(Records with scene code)

_ _ _

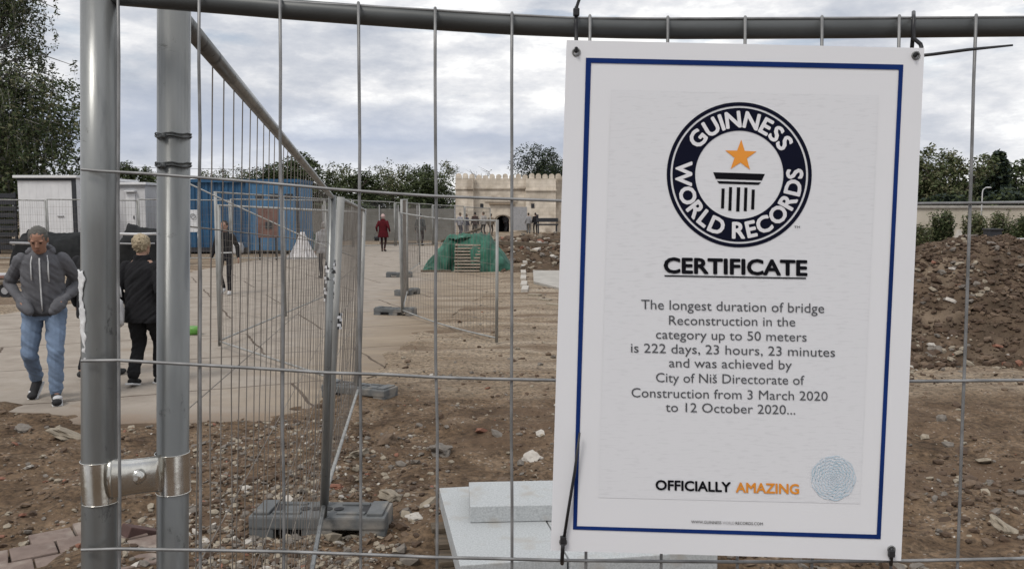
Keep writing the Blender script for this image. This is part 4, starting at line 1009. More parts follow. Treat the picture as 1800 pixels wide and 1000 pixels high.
t = thing('notice_board', 'white notice board with a grey ring by the blue container', 'sign', P(342, 408, 33)); mb = MB(); box_px(mb, 331, 350, 369, 408, 33, .05, .005); mb.build('panel', M['white'], t)
mb = MB(); c = P(339, 380, 32.96); mb.tube([c + Vector((.09 * math.cos(2 * math.pi * k / 20), 0, .09 * math.sin(2 * math.pi * k / 20))) for k in range(21)], .018, 6, False); mb.build('ring_mark', M['grey'], t)
for px in (333, 348): mb = MB(); a = P(px, 408, 33.05); mb.tube([(a.x, a.y, 0), (a.x, a.y, a.z + .05)], .03, 8); mb.build('leg', M['galv'], t)
t = thing('notice_board', 'rust brown board on legs in front of the blue container', 'sign', P(471, 430, 31.8)); mb = MB(); box_px(mb, 452, 489, 364, 418, 31.8, .08, .01); mb.build('panel', M['rust'], t)
for px in (456, 485): mb = MB(); a = P(px, 418, 31.9); mb.tube([(a.x, a.y, 0), (a.x, a.y, a.z + 1.1)], .035, 8); mb.build('leg', M['dark'], t)
mb = MB(); box_px(mb, 466, 478, 390, 402, 31.76, .05, .01); mb.build('emblem', M['dark'], t)

# black tarpaulin heaps in front of the cabins
def drape(label, name, px0, px1, ytop, ybot, y, dep, m, seed, cat, flatn=.6, lean=.3):
    x0, x1 = xat(px0, y), xat(px1, y); zt = zat(ytop, y); n, k = 60, 22; vs = []; o = Vector((seed * 3.3, 0, 0))
    for i in range(n + 1):
        s = i / n; x = x0 + (x1 - x0) * s; e = min(1, min(s, 1 - s) * 8) ** .6
        for j in range(k + 1):
            th = math.pi * j / k; c = math.cos(th); q = max(0, math.sin(th)) ** flatn
            h = zt * e * q * (1 + .16 * noise.fractal(Vector((x * .9, th, 0)) + o, .8, 2, 4)) - .03
            vs.append((x + .1 * noise.noise(Vector((x * 2, th * 3, 4)) + o), y + dep / 2 - dep / 2 * c * (.75 + .25 * e) + .12 * noise.noise(Vector((x * 1.6, th * 4, 9)) + o), h))
    mb = MB(); mb.add(vs, [(i * (k + 1) + j, i * (k + 1) + j + 1, (i + 1) * (k + 1) + j + 1, (i + 1) * (k + 1) + j) for i in range(n) for j in range(k)], True)
    return tag(mb.build(name, m), label, cat)
drape('long heap of site materials under black tarpaulin beside the white cabin', 'tarpaulin_heap', 8, 152, 409, 455, 28, 1.6, M['tarp_black'], 1, 'tarpaulin heap', .35)
drape('heap under black tarpaulin seen between the two steel posts', 'tarpaulin_heap', 196, 300, 402, 450, 27.5, 1.5, M['tarp_black'], 2, 'tarpaulin heap', .35)
for (x0, x1, py, yy, lb) in ((18, 84, 427, 27.75, 'pale pipe lying along the black tarpaulin heap behind the man'), (205, 275, 411, 27.3, 'white pipe lying along the tarpaulin heap between the steel posts'), (208, 272, 428, 27.2, 'thin grey pipe below the white pipe between the steel posts')):
    mb = MB(); mb.tube([P(x0, py, yy), P((x0 + x1) / 2, py + 1, yy), P(x1, py, yy)], .045 if 'thin' not in lb else .028, 8); tag(mb.build('pipe', M['grey'] if 'behind the man' in lb or 'thin' in lb else M['offwhite']), lb, 'pipe')
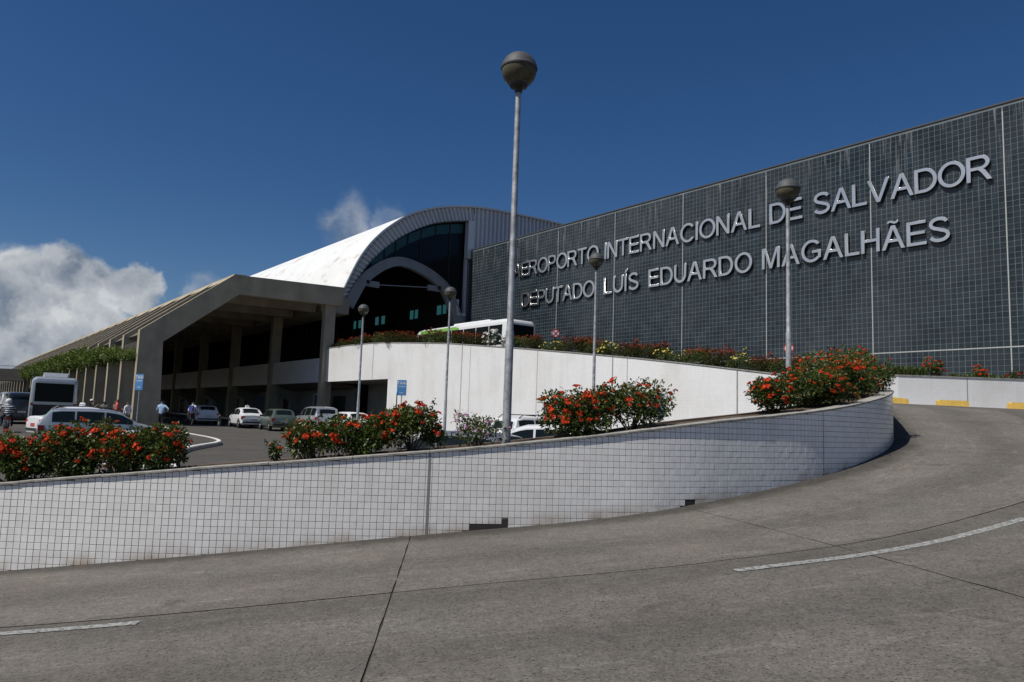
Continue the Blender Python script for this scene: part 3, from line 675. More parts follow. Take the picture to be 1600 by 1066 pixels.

_ _ _

* _Task objective_: Set down again, exactly, the lines of the material above from its first line to the one with "mb = MB(); box_px(mb, 466, 478, 390, 402, 31.76, .05, .01);", inclusive. Leave the pictures out.

* _Result_:
Keep writing the Blender script for this image. This is part 4, starting at line 1009. More parts follow. Treat the picture as 1800 pixels wide and 1000 pixels high.
t = thing('notice_board', 'white notice board with a grey ring by the blue container', 'sign', P(342, 408, 33)); mb = MB(); box_px(mb, 331, 350, 369, 408, 33, .05, .005); mb.build('panel', M['white'], t)
mb = MB(); c = P(339, 380, 32.96); mb.tube([c + Vector((.09 * math.cos(2 * math.pi * k / 20), 0, .09 * math.sin(2 * math.pi * k / 20))) for k in range(21)], .018, 6, False); mb.build('ring_mark', M['grey'], t)
for px in (333, 348): mb = MB(); a = P(px, 408, 33.05); mb.tube([(a.x, a.y, 0), (a.x, a.y, a.z + .05)], .03, 8); mb.build('leg', M['galv'], t)
t = thing('notice_board', 'rust brown board on legs in front of the blue container', 'sign', P(471, 430, 31.8)); mb = MB(); box_px(mb, 452, 489, 364, 418, 31.8, .08, .01); mb.build('panel', M['rust'], t)
for px in (456, 485): mb = MB(); a = P(px, 418, 31.9); mb.tube([(a.x, a.y, 0), (a.x, a.y, a.z + 1.1)], .035, 8); mb.build('leg', M['dark'], t)
mb = MB(); box_px(mb, 466, 478, 390, 402, 31.76, .05, .01); mb.build('emblem', M['dark'], t)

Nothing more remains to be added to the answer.